E quando tutto sembra assecondare il pensiero innalzato da un’esistenza fatta di amore, il poeta torna a meditare ed un nuovo sgomento riporta il dubbio nella quarta (ed in seguito nell’ultima) sezione.

”C’è altro amore?” assume così valenza di incertezza esistenziale e, mentre la città tace, la canzone del poeta coglie il dolore “e nelle zone/ profonde del cuore/ l’assorbe”. La vecchiaia “oggi non ha più casa né capanna;/ al posto del sorriso/ mostra beffardo un ghigno./ Dondola traballante nel giardino/ d’una casa di cura,/ sua stabile dimora./ Nutrita e rispettata come cosa!/ Se vuole raccontare la memoria,/ nessuno più l’ascolta.”. Dal rosso del mare la poesia giunge al buio più nero e la chiusura di questa sezione racchiude l’amara consapevolezza che “Son deserti d’amore,/ o di uomini soli,/ le nostre città e i paesi,/ dove crescono fiori/ senza profumo e colori” e ancora “Siamo già tutti morti,/ o ciechi, con gli occhi aperti;/ e più non cerchiamo/ il grande tesoro/ ch’ognuno ha nascosto/ nel fondo del cuore”.

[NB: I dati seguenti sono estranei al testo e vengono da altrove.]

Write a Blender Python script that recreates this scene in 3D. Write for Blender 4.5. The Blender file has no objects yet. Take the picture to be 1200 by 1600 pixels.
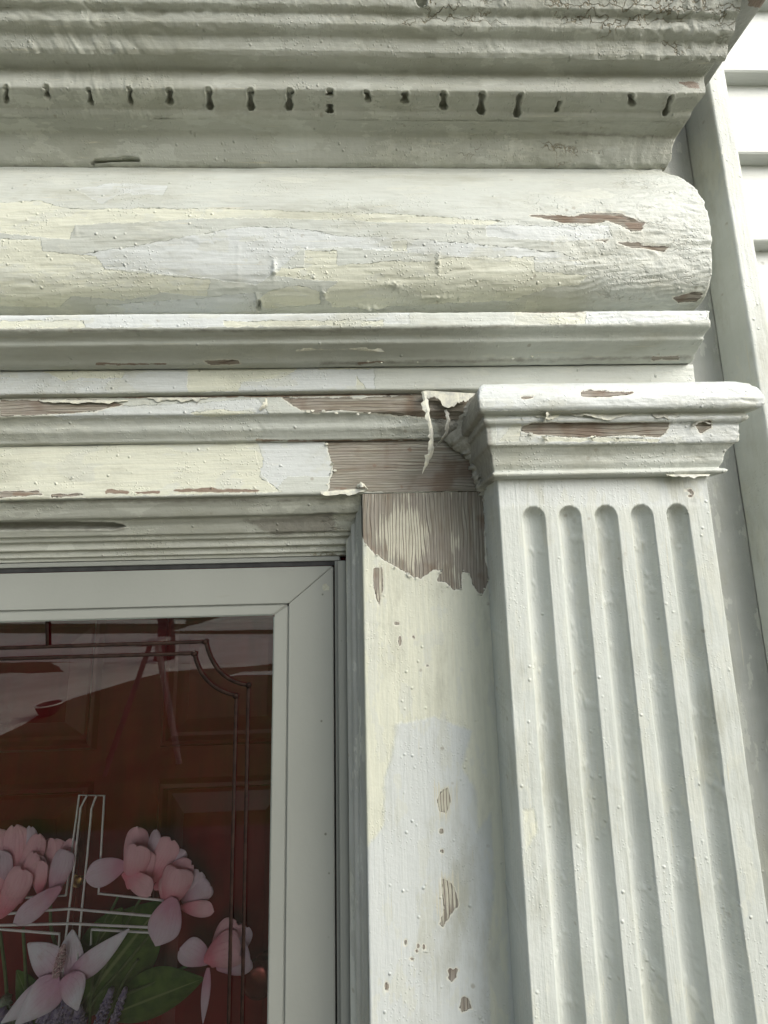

Ma allora… “Dov’è fuggito l’amore?”. Non è con la delusione cosciente che tutto è perduto che questo delicato viaggio poetico ha termine, ma con la speranza di un tesoro che si cela in fondo al nostro cuore. L’amore esiste…è una farfalla che un bimbo prova a prendere, è addormentato dentro un sogno difficile da afferrare, è sommerso “nel pantano del cuore”. Ed il poeta fa un invito all’uomo che riesce ad incontrare nuove emozioni assaporando l’amore: “accendi la luce/ e una riga ai miei versi/ aggiungi anche tu.” Sembra quasi che questa poesia di vita sia ancora tutta da scrivere e che proprio le piccole sensazioni la arricchiscano ad ogni attimo. Attraverso questa intima fiducia viene ribadito che “Tutta la vita,/…è amica mia/ dall’alba a sera”, “Anche il mondo/ mi è amico/ ch’è uscito bello/ dal creato”, “Viaggia, poi, con me una dea,/ la poesia,/ anch’essa amica mia” ed infine “Ultimo e primo/ amico è Dio,/ mio compagno, da bambino:/ con Lui ho pianto e riso;/ e continuo il mio cammino/ verso l’infinito.” La presenza di Dio accompagna con costanza il poeta in questa ricerca di piccoli gesti, sguardi o semplici parole che portano la sua (e nostra) umanità a sentirsi completa. Si tratta di un volo leggero che permette però di prendere coscienza di quanto sia pesante la terra che calpestiamo o il cielo che spesso osserviamo con occhi assenti e distratti. Eppure la scintilla è lì davanti a noi e, cogliendola, tutto potrebbe divenire lieve e bello. La felicità è nelle nostre mani… perché non aprirle e guardare quanto di bello vi è racchiuso?